Ok, so it’s not a complete emergency… but it’s still a minor emergency…
I have a couple of brews in the secondary fermenters, and decided, that since the wife and kids are away for Christmas, that I’ll brew a 3rd batch while they are away. And then I realized, I only have two air locks :o
Can I take off one air lock (the brew still has 3 weeks in the secondary, the other just in tonight) and seal the carboy with some press ‘n’ seal, or do I have to use the air lock?
What are you brewing for your 3rd batch? That’s likely the beer I’d just cover with foil and leave the air locks where they are. Don’t sweat this at all.
Do you have a black rubber cork that’ll fit the hole snuggly, a small diameter 3/8 maybe an a soda bottle. Drill a hole in the cork shove the hose into it, tie the soda bottle that has water in it to the carboy, temporary air lock
A bunch of older recipes and instructions call for transferring to secondary. The prime reason is to prevent off flavors from yeast autolysis (dying and repturing) but that usually takes a long time to start happening. Most Ale and lager yeasts will be totally good to go plenty long enough to not need to be racked. I look at the need for a secondary fermenter being more useful if you are going to do a second fermentation, such as adding fruit.
In my opinion, based on experience, people do more harm than good by following those old instructions and racking the beer off the yeast before it’s done. Look at it this way. We need the yeast to finish their job. Why fire most them when they are only half done. Not to mention the oxygen that usually gets introduced by doing so… by racking to secondary we really just decrease the chance of fully fermenting the beer and increase the risk of it staling quicker.

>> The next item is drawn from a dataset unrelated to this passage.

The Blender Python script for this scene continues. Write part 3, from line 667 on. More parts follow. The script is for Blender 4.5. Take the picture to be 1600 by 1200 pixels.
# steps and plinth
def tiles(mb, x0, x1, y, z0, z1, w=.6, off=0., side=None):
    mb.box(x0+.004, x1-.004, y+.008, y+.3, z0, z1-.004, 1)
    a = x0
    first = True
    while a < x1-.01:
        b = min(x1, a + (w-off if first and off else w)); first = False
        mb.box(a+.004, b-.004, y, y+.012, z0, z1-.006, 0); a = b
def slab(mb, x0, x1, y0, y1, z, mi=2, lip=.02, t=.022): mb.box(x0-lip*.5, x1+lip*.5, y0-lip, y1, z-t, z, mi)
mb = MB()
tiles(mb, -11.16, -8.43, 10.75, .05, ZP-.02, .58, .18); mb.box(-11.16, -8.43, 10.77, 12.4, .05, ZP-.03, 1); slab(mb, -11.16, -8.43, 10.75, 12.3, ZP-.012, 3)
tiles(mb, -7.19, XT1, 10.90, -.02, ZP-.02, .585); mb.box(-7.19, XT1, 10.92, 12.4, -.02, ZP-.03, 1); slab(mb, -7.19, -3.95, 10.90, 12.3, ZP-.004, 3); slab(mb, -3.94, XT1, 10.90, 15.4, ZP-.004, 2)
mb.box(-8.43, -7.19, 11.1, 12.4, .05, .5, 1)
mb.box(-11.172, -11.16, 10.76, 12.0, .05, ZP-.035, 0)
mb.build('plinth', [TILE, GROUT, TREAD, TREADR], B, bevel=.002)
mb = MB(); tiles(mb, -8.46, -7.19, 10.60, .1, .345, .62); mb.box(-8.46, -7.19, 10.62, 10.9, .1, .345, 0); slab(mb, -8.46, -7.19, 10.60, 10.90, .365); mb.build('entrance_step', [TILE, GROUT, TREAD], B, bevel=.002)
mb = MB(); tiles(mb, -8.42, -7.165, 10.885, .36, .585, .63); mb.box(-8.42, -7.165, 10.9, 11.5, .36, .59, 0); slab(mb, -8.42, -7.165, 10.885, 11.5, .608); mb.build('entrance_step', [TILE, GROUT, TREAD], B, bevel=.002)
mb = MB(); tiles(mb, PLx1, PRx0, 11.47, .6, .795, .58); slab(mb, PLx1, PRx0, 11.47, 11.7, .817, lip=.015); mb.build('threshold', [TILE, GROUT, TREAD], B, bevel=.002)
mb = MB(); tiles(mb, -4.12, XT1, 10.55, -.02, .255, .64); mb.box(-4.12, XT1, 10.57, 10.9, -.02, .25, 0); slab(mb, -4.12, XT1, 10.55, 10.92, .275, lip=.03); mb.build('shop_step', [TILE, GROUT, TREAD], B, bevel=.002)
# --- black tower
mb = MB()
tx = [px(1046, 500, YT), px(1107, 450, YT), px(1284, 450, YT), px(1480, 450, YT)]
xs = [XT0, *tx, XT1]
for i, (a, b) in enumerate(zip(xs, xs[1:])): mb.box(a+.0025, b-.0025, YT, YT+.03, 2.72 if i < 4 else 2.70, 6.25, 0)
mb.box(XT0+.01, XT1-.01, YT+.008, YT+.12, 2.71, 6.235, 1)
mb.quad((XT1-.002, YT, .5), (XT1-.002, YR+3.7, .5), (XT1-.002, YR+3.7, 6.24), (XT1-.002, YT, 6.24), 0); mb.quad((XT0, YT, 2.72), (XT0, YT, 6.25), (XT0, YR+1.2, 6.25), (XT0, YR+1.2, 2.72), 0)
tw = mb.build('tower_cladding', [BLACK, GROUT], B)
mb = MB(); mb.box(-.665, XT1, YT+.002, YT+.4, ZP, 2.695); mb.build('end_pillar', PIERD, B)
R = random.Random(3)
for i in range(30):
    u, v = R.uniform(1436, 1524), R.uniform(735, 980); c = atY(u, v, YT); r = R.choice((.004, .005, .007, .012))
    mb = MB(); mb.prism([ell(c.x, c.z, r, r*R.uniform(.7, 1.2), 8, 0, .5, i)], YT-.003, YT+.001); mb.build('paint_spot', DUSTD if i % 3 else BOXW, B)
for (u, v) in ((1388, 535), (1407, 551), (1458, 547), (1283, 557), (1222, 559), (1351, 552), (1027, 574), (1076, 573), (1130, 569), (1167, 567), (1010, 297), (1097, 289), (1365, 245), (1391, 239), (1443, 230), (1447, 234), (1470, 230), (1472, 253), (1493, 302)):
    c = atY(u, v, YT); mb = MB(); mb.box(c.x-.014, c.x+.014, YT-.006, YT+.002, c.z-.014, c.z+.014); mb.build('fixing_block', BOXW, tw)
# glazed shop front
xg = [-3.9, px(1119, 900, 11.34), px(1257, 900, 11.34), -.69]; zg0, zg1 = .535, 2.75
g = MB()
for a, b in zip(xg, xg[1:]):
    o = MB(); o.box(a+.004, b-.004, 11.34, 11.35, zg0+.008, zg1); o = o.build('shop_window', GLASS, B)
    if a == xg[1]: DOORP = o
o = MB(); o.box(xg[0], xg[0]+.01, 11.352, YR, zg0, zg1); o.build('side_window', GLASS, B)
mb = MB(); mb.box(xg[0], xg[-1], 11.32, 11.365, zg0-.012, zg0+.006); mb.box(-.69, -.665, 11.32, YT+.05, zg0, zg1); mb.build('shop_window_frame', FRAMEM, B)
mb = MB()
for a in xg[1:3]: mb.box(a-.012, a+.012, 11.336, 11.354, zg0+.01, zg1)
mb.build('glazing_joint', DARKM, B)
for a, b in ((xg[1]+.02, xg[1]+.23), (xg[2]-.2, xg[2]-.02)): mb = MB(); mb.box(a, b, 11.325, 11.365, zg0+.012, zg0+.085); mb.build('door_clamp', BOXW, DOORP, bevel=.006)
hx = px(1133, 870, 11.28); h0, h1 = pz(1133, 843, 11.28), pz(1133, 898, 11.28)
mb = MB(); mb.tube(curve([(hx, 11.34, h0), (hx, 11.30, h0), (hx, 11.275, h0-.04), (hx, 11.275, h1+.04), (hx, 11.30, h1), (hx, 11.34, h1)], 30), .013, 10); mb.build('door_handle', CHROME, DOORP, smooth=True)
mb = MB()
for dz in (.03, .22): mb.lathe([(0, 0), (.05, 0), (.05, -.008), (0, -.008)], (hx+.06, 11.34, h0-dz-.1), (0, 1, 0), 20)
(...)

Plus it’s less work and the less you fuss with it the less you risk introducing contamination
A friend is lending me a third airlock, so I’m good.
I’ve never brewed this much beer before, we just moved, and I’m into turbo mode now! I’m averaging two batches a month (while balancing work, a 2.5yr old, an 8 month old, and a wife!!!) but recently the brews have been longer aging winter beers.
So, would you dry hop in the primary as well? I’m in the middle of a couple of brews I ordered from Budweiser… I mean Northern Brewer, which one is the oak aged bourbon porter, the other is the Belgian Tripel IPA (wife’s birthday brew). Both have been racked to the secondary. But the one I’m doing tomorrow, you figure to leave it in the primary for 6 weeks (or so), until I bottle?
Cap the oldest beer with sanitized foil and a tight rubber band for limiting O2 ingress. That will be good for a couple weeks, anyway. Then bottle or keg.